Premium or Low Fat?

I promised to share my experiences with test preparation products in this week's column, but something else has come up. The SQL Server Magazine editors forwarded a letter that addresses certification issues, so the editors thought I was the right person to deal with it. The letter writer seemed confused about the difference among classes, exams, and certification. If many other people share the writer's confusion, then more discussion about basic certification details is in order.

First, classes never are the same as either exams or certifications. Classes are simply one way to prepare for an exam, but not the only way. Some people find that they can learn better in a focused 3- to 5-day period with a live instructor available to answer additional questions. Others much prefer self-study at their own pace, at their own place. And some people prefer classroom training as the first step in learning a new technology, but for follow-up learning, advanced information, or upgrade details, they prefer to work on their own. Whether you choose to take a class at a Microsoft Certified Technical Education Center (CTEC), a Microsoft Authorized Academic Training Program (AATP) facility, or a training center not directly certified by Microsoft, you should be aware that—unlike final exams at a university—the exams are never based on the classes. What can be additionally confusing is that the exams often have the same names as the official Microsoft classes. For example, for SQL Server, there's a Microsoft Official Curriculum (MOC) class called "System Administration for Microsoft SQL Server 7.0," and Exam 70-028 is called "Administering Microsoft SQL Server 7.0".

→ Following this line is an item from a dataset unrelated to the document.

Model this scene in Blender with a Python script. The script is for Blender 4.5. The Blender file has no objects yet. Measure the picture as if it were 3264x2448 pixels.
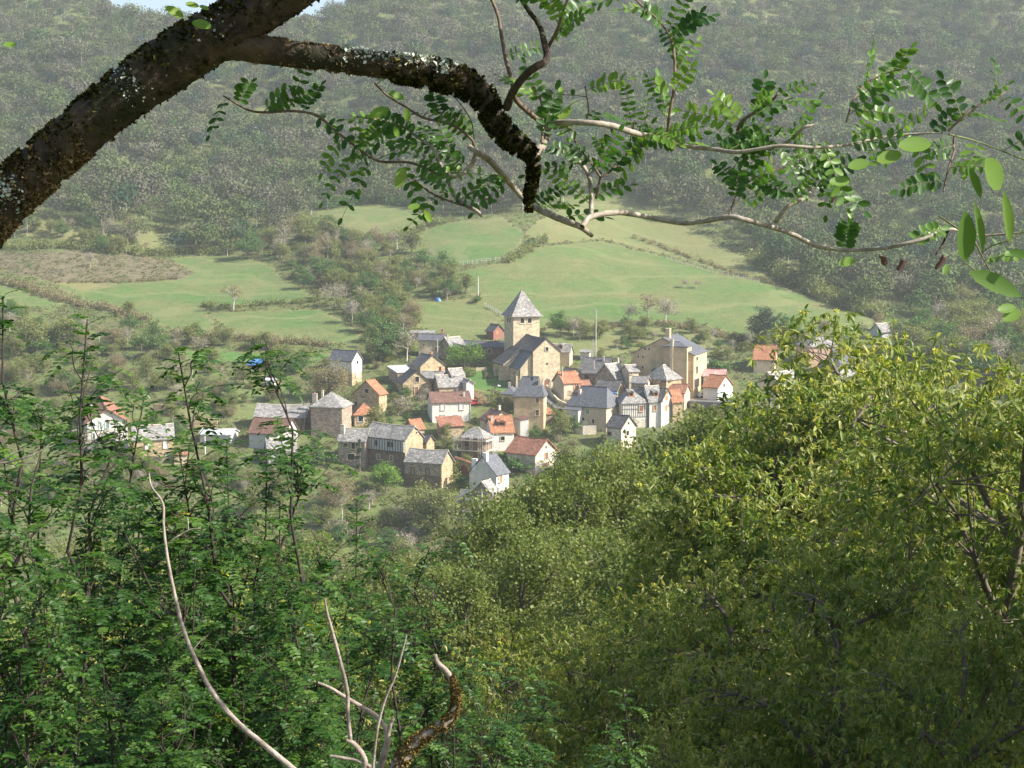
import bpy, math, random
import numpy as np
from mathutils import Vector, Matrix

# ------------------------------------------------------------------ camera, sky, sun, exposure
SC = bpy.context.scene
COL = SC.collection
ZC = 45.0
PITCH = math.radians(-6.0)
FPX = 5000.0
cam_d = bpy.data.cameras.new("camera")
cam = bpy.data.objects.new("camera", cam_d)
COL.objects.link(cam)
cam.location = (0, 0, ZC)
cam.rotation_euler = (math.radians(90) + PITCH, 0, 0)
cam_d.sensor_width = 36.0
cam_d.lens = 36.0 * FPX / 3264.0
cam_d.clip_start = 0.05
cam_d.clip_end = 6000
SC.camera = cam

SUN_AZ = math.atan2(-0.25, 0.968)      # direction towards the sun in the ground plane
SUN_EL = math.radians(37)
sun_dir = Vector((math.cos(SUN_AZ) * math.cos(SUN_EL), math.sin(SUN_AZ) * math.cos(SUN_EL), math.sin(SUN_EL)))
sd = bpy.data.lights.new("sun", 'SUN')
sd.energy = 5.0
sd.angle = math.radians(0.5)
sd.color = (1.0, 0.95, 0.87)
so = bpy.data.objects.new("sun", sd)
COL.objects.link(so)
so.rotation_euler = sun_dir.to_track_quat('Z', 'Y').to_euler()
W = bpy.data.worlds.new("World")
SC.world = W
W.use_nodes = True
wn = W.node_tree.nodes
bg = wn.get('Background') or wn.new('ShaderNodeBackground')
sky = wn.new('ShaderNodeTexSky')
sky.sky_type = 'NISHITA'
sky.sun_disc = False
sky.sun_elevation = SUN_EL
sky.sun_rotation = math.pi / 2 - SUN_AZ
sky.air_density = 1.0
sky.dust_density = 2.0
W.node_tree.links.new(sky.outputs[0], bg.inputs['Color'])
bg.inputs['Strength'].default_value = 0.10
SC.view_settings.view_transform = 'Standard'
SC.view_settings.look = 'None'
SC.view_settings.gamma = 1.0
SC.view_settings.exposure = 1.12
SC.cycles.max_bounces = 6
SC.cycles.diffuse_bounces = 3
SC.cycles.glossy_bounces = 2
SC.cycles.transmission_bounces = 3
SC.cycles.transparent_max_bounces = 6
SC.cycles.volume_bounces = 1
SC.cycles.use_denoising = True

# ------------------------------------------------------------------ pixel geometry of the photograph (3264 x 2448)
CP, SP_ = math.cos(PITCH), math.sin(PITCH)
def ray(u, v):
    a = (u - 1632.0) / FPX; b = (1224.0 - v) / FPX
    return np.array([a, CP - b * SP_, SP_ + b * CP])
def P(u, v, Y):
    d = ray(u, v)
    t = Y / d[1]
    return Vector((d[0] * t, Y, ZC + d[2] * t))
def project(x, y, z):
    dz = z - ZC
    dep = y * CP + dz * SP_
    dep = np.where(np.abs(dep) < 1e-3, 1e-3, dep)
    up = -y * SP_ + dz * CP
    return 1632 + FPX * x / dep, 1224 - FPX * up / dep
CROPS = {'S': (0, 0, 1.0), 'D': (0, 0, 3264 / 2212.), '1': (200, 1240, 700 / 2212.), '2': (780, 1050, 500 / 2212.),
         '3': (1200, 900, 700 / 2212.), '4': (1000, 1250, 500 / 1843.), '5': (1400, 1130, 500 / 1455.),
         '6': (1750, 1030, 650 / 2212.), '7': (2200, 950, 700 / 2212.), 'A': (0, 0, 1088 / 2212.),
         'B': (1088, 0, 1088 / 2212.), 'C': (2176, 0, 1088 / 2212.), 'E': (0, 600, 1088 / 2212.),
         'F': (2176, 600, 1088 / 2212.), 'G': (0, 1400, 1088 / 1722.), 'H': (1000, 1600, 1176 / 2212.)}
def S(c, x, y):
    o = CROPS[c]
    return o[0] + o[2] * x, o[1] + o[2] * y

# ------------------------------------------------------------------ terrain
def vz(v, Y):
    return ZC + Y * math.tan(PITCH + math.atan((1224 - v) / FPX))
_pts = [(-400, 75), (-60, 58), (-20, 48), (-5, 43.9), (0, 43.4), (4, 42.0), (10, 38.6), (20, 33.5), (30, 30.5), (60, 23), (100, 11), (150, -3), (200, -17), (250, -28), (300, -31)]
for v, Y in [(1700, 330), (1550, 352), (1400, 378), (1250, 410), (1150, 436), (1060, 465), (950, 515), (800, 590), (650, 665), (400, 800), (200, 905), (0, 1010)]:
    _pts.append((Y, vz(v, Y)))
_pts += [(1150, 245), (1400, 300), (1800, 330)]
_py = np.array([p[0] for p in _pts], float); _pz = np.array([p[1] for p in _pts], float)
_gy = np.arange(-400, 1800, 1.0)
_gz = np.interp(_gy, _py, _pz)
_k = np.hanning(25); _k /= _k.sum()
_gzs = np.convolve(np.pad(_gz, 12, mode='edge'), _k, mode='valid')
_near = (_gy < 8)
_gzs = np.where(_near, _gz, _gzs)
def fnoise(x, y, s, seed=0):
    r = np.random.RandomState(seed + 11)
    o = 0
    for k in range(5):
        a = r.uniform(0, 6.28); f = (0.7 + 0.35 * k) / s; ph = r.uniform(0, 6.28, 2)
        o = o + np.sin((x * math.cos(a) + y * math.sin(a)) * f * 6.28 + ph[0] + 0.9 * np.sin((x * math.sin(a) - y * math.cos(a)) * f * 4.1 + ph[1])) / (1 + 0.3 * k)
    return o / 3.2
def sstep(a, b, x):
    t = np.clip((x - a) / (b - a), 0, 1)
    return t * t * (3 - 2 * t)
def ground(x, y):
    x = np.asarray(x, float); y = np.asarray(y, float)
    z = np.interp(y, _gy, _gzs)
    far = sstep(470, 700, y)
    z = z + far * (fnoise(x, y, 190, 3) * 9 + fnoise(x, y, 75, 5) * 2.6 * sstep(600, 760, y))
    # the little spur that carries the middle meadows, and the side valley to its right
    z = z + 6 * np.exp(-((x - 5) / 60.) ** 2) * sstep(480, 560, y) * (1 - sstep(660, 760, y))
    z = z - 10 * sstep(70, 170, x) * sstep(440, 520, y) * (1 - sstep(600, 760, y))
    cap = 160 + 0.8 * np.clip(x + 118, 0, 140) + 0.75 * np.clip(-248 - x, 0, 80) + 2.5 * np.sin(x / 23.) - 0.35 * np.clip(y - 1150, 0, 700)
    d = cap - z
    z = z - np.where(d < 12, ((12 - np.clip(d, -400, 12)) ** 2) / (4 * 12.) * (d > -12) + (d <= -12) * (-d), 0)
    z = z + (1 - sstep(20, 60, y)) * sstep(6, 40, np.abs(x)) * 4 * np.sign(x)
    z = z + sstep(330, 360, y) * (1 - far) * fnoise(x, y, 60, 8) * 0.5
    return z
def gz(x, y): return float(ground(x, y))
def hit(u, v, h=0.0, y0=250.0, y1=1300.0):
    """where the view ray through a pixel is h metres above the ground"""
    d = ray(u, v)
    Y = np.arange(y0, y1, 0.5)
    t = Y / d[1]
    x = d[0] * t; z = ZC + d[2] * t
    g = z - ground(x, Y) - h
    i = np.where(g <= 0)[0]
    i = i[0] if len(i) else len(Y) - 1
    return Vector((float(x[i]), float(Y[i]), float(z[i])))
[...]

If you search Microsoft's Training and Certification Web site for a particular exam, you should find a list of preparation suggestions. The list presents a description of the skills that the exam measures and the classes you might find helpful in acquiring those skills. Notice that no exam lists only one course. It's crucial that you pay careful attention to the list of skills being measured for any exam you are considering taking. In addition, you shouldn't take an instructor-led course just to pass an exam. With a good instructor, you can expect to learn real skills and troubleshooting techniques that will help you actually do a job, not simply pass a test.

Second, in general, exams and certifications aren't the same. The one exception is the Microsoft Certified Professional (MCP) certification, which you can attain by passing one exam. Before October 1998, only certain exams qualified, and these were primarily the core OS exams. Now, passing almost any one, nonretired exam certifies you as an MCP. (The only exceptions are Exam 70-058: Networking Essentials and Exam 70-240: Microsoft Windows 2000 Accelerated Exam for MCPs Certified on Windows NT 4.0.)

However, most of the certifications that I see questions about are what Microsoft calls the "premium" certifications, which include MCSE, MCSD, and Microsoft Certified Database Administrator (MCDBA). All of these certifications are designed to demonstrate a broad range of competencies, not just the ability to pass one exam. If you check the certifications page of the Training and Certification Web site, you'll find enhancements to these premium certifications, such as MCSE+Internet.

One specific question that the reader who prompted this discussion asked was, "What is the difference between the 'Implementing a Database on SQL Server 7' class and the MCDBA certification?" To me, this is like asking, "What's the difference between tomato sauce and lasagna?" Taking and understanding the material in a course can be a good first step toward gaining the skills required to pass one exam, but certification requires multiple exams covering a much broader array of skills than can be gleaned from one course.